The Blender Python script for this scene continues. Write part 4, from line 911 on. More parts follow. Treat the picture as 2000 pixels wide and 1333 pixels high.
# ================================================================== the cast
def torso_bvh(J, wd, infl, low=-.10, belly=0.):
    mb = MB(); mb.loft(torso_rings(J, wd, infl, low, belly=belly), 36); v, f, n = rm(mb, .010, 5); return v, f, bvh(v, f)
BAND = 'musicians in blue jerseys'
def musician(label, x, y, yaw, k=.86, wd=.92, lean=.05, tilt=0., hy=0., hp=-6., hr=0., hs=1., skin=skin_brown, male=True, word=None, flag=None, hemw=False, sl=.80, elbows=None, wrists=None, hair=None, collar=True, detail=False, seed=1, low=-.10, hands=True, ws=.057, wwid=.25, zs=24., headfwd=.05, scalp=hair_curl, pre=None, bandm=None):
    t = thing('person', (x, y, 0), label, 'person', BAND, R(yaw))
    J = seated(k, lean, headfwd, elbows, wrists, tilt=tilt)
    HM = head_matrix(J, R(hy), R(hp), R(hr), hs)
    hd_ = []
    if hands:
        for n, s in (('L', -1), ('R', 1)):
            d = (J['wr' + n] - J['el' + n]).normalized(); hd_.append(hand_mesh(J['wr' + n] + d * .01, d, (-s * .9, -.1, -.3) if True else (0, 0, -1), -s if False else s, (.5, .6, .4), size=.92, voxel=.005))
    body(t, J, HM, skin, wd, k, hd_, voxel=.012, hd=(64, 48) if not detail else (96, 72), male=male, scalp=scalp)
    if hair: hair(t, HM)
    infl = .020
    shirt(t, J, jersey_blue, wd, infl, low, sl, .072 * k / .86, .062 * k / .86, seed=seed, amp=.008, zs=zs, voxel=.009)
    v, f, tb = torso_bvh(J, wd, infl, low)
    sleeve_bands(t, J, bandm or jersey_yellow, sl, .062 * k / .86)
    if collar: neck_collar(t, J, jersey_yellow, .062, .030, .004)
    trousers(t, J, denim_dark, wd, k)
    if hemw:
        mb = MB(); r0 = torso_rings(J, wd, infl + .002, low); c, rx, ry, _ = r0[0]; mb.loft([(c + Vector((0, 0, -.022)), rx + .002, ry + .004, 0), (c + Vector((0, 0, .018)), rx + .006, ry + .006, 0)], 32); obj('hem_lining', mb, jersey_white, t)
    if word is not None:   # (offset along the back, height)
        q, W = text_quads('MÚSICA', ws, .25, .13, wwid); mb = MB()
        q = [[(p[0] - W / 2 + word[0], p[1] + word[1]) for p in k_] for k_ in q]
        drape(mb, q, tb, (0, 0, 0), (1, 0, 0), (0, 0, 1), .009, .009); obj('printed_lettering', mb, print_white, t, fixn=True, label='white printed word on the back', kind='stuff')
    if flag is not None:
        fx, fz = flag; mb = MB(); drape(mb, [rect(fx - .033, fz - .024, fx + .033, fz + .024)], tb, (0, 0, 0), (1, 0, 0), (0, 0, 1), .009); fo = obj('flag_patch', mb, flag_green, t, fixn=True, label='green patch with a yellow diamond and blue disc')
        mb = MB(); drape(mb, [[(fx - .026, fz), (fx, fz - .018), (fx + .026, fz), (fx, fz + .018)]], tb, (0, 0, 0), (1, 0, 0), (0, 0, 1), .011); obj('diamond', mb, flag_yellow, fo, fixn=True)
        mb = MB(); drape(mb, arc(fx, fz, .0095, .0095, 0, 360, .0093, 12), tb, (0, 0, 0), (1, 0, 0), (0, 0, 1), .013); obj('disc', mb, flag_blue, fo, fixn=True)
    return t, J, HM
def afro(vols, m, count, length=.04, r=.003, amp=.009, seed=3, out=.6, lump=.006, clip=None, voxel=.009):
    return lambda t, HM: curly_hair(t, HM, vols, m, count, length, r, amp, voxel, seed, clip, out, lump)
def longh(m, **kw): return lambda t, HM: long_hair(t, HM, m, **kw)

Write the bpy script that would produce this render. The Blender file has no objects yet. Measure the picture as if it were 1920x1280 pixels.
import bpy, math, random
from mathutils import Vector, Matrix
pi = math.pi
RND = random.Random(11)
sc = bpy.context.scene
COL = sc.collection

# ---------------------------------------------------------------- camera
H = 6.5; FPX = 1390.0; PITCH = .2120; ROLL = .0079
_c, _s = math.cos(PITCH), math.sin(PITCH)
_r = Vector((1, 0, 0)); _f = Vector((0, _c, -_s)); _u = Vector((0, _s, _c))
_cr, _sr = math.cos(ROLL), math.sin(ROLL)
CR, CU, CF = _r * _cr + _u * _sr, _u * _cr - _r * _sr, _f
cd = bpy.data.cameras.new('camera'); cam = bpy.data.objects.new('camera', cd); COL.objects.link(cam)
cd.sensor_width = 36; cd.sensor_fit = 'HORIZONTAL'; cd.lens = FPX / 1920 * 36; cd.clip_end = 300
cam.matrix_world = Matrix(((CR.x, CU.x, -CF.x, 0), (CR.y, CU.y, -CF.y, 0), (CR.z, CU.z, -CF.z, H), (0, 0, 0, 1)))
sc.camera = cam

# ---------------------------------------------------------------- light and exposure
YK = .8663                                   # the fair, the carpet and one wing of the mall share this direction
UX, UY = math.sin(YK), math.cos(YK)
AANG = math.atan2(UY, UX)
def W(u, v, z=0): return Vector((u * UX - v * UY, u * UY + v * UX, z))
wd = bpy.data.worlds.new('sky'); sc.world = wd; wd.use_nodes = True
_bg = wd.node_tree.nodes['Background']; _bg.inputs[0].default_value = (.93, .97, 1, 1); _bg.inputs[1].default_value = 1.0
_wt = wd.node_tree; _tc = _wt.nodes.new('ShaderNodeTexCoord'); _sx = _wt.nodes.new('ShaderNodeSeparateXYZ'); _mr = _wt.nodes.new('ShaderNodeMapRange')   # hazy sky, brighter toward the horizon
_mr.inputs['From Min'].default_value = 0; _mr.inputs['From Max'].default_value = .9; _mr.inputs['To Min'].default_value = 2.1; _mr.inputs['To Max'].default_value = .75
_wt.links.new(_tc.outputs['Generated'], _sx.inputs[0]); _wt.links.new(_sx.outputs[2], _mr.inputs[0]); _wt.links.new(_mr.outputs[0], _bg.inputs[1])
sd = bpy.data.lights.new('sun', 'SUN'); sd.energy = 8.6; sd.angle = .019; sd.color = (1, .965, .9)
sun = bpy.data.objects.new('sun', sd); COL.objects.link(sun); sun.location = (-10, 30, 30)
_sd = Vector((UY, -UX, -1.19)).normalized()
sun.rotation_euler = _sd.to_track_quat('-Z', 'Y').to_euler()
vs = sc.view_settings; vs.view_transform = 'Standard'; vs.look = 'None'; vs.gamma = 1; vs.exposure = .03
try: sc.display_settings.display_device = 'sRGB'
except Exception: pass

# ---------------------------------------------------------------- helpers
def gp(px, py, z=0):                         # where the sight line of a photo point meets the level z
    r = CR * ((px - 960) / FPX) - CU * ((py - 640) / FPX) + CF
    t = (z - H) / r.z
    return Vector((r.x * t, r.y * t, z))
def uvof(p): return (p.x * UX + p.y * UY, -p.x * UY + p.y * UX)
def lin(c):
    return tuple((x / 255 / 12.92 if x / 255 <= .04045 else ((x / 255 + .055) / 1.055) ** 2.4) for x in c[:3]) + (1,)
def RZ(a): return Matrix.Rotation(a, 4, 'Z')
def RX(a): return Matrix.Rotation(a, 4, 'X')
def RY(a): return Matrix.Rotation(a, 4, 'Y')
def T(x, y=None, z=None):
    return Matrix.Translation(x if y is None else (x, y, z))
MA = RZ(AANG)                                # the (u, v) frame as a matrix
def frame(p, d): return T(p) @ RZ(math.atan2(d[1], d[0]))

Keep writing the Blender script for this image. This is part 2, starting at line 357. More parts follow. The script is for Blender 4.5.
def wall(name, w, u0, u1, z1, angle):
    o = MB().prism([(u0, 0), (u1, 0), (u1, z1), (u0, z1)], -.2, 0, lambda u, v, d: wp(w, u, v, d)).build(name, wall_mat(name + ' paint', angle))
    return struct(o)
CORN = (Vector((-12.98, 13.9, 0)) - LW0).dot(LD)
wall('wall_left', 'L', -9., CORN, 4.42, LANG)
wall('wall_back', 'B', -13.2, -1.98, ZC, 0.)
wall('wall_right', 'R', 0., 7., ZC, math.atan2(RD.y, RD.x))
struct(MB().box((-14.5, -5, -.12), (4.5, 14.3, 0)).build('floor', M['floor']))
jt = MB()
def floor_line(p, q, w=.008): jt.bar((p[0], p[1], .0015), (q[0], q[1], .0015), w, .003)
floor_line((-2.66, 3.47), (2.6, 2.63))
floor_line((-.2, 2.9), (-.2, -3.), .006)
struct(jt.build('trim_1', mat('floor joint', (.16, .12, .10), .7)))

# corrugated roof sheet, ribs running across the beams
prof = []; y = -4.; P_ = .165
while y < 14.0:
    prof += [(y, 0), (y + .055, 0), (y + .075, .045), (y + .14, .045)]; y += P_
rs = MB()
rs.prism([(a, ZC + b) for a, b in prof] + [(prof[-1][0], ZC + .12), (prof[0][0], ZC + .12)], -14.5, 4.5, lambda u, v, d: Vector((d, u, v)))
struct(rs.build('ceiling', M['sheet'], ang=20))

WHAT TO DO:
Extract, exactly as they appear, the lines from the one containing "Keep writing the" through the final line.

CORRECT RESPONSE:
Keep writing the Blender script for this image. This is part 2, starting at line 357. More parts follow. The script is for Blender 4.5.
def wall(name, w, u0, u1, z1, angle):
    o = MB().prism([(u0, 0), (u1, 0), (u1, z1), (u0, z1)], -.2, 0, lambda u, v, d: wp(w, u, v, d)).build(name, wall_mat(name + ' paint', angle))
    return struct(o)
CORN = (Vector((-12.98, 13.9, 0)) - LW0).dot(LD)
wall('wall_left', 'L', -9., CORN, 4.42, LANG)
wall('wall_back', 'B', -13.2, -1.98, ZC, 0.)
wall('wall_right', 'R', 0., 7., ZC, math.atan2(RD.y, RD.x))
struct(MB().box((-14.5, -5, -.12), (4.5, 14.3, 0)).build('floor', M['floor']))
jt = MB()
def floor_line(p, q, w=.008): jt.bar((p[0], p[1], .0015), (q[0], q[1], .0015), w, .003)
floor_line((-2.66, 3.47), (2.6, 2.63))
floor_line((-.2, 2.9), (-.2, -3.), .006)
struct(jt.build('trim_1', mat('floor joint', (.16, .12, .10), .7)))

# corrugated roof sheet, ribs running across the beams
prof = []; y = -4.; P_ = .165
while y < 14.0:
    prof += [(y, 0), (y + .055, 0), (y + .075, .045), (y + .14, .045)]; y += P_
rs = MB()
rs.prism([(a, ZC + b) for a, b in prof] + [(prof[-1][0], ZC + .12), (prof[0][0], ZC + .12)], -14.5, 4.5, lambda u, v, d: Vector((d, u, v)))
struct(rs.build('ceiling', M['sheet'], ang=20))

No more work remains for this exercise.